(1.) THE reference and the application in revision have been heard together as they arise out of the same matter. In the application, in revision, the first party are the applicants and in the reference, the matter has been placed before this Court by the 4th Additional Sessions Judge of Patna, recommending that the order of the Magistrate declaring possession in favour of the second party should be set aside, because in his opinion the case would be covered by a decision of this Court in the case of -- 'Gobordhan Das v. Suresh Chandra', A. I. R. 1942 Pat 489 (A). THE revisional application arises out of the order of the Magistrate in the proceedings under Section 145, Criminal P. C. where he was of the opinion that he could not decide possession of either party with reference to all the plots except plot No. 23, and, consequently, attached those plots under Section 148 of the Code.

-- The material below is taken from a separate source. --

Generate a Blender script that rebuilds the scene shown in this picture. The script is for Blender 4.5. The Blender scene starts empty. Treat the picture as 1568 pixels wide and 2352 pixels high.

(2.) I shall deal with the application in revision first. A mere perusal of the order of the magistrate indicates that there has been no real discussion of the evidence on the question of possession by him. There were numerous plots involved in the dispute and the subject matter of the proceedings under Section 145 of the Code, and in support of possession of either party a number of witnesses had been examined and a large number of documents exhibited. The magistrate no doubt sets out as to who are the witnesses in favour of a particular party but does not discuss their evidence with any clarity. Consequently, a Court of revision is not in a position to know whether really the evidence was such that no decision could be arrived at on the question of possession in favour of either party. It has been well settled that a magistrate should resort to the provisions of Section 146 of the Code only when he finds the evidence on the question of possession of both the parties so equally balanced that he cannot possibly make up his mind on such evidence as to who was in possession, I do not gather from the judgment of the magistrate any indication as to whe- ther the evidence on the question of possession was really so evenly balanced between the parties as to make it impossible for him to decide as to who was in possession. Indeed, the extent of confusion in his mind is fully demonstrated with reference to the land in dispute regarding khata No. 34. In his judgment he stated that the second party had filed a titie suit for this land and this fact went against the case of possession of the second party over it. If that was his conclusion, obviously, he should have found members of the first party to be in possession of the lands covered by khata No. 84. It seems to me that the magistrate has made no real effort to analyse the evidence between the parties and determine the question of possession one way or the other. His order attaching the land in dispute other than plot No. 23 of khata No. 73 is, therefore, set aside and the case is remanded to him for rehearing and disposal according to law.
(3.) HAVING regard to the view which I take, I would discharge the reference made by the Additional Sessions Judge of Patna.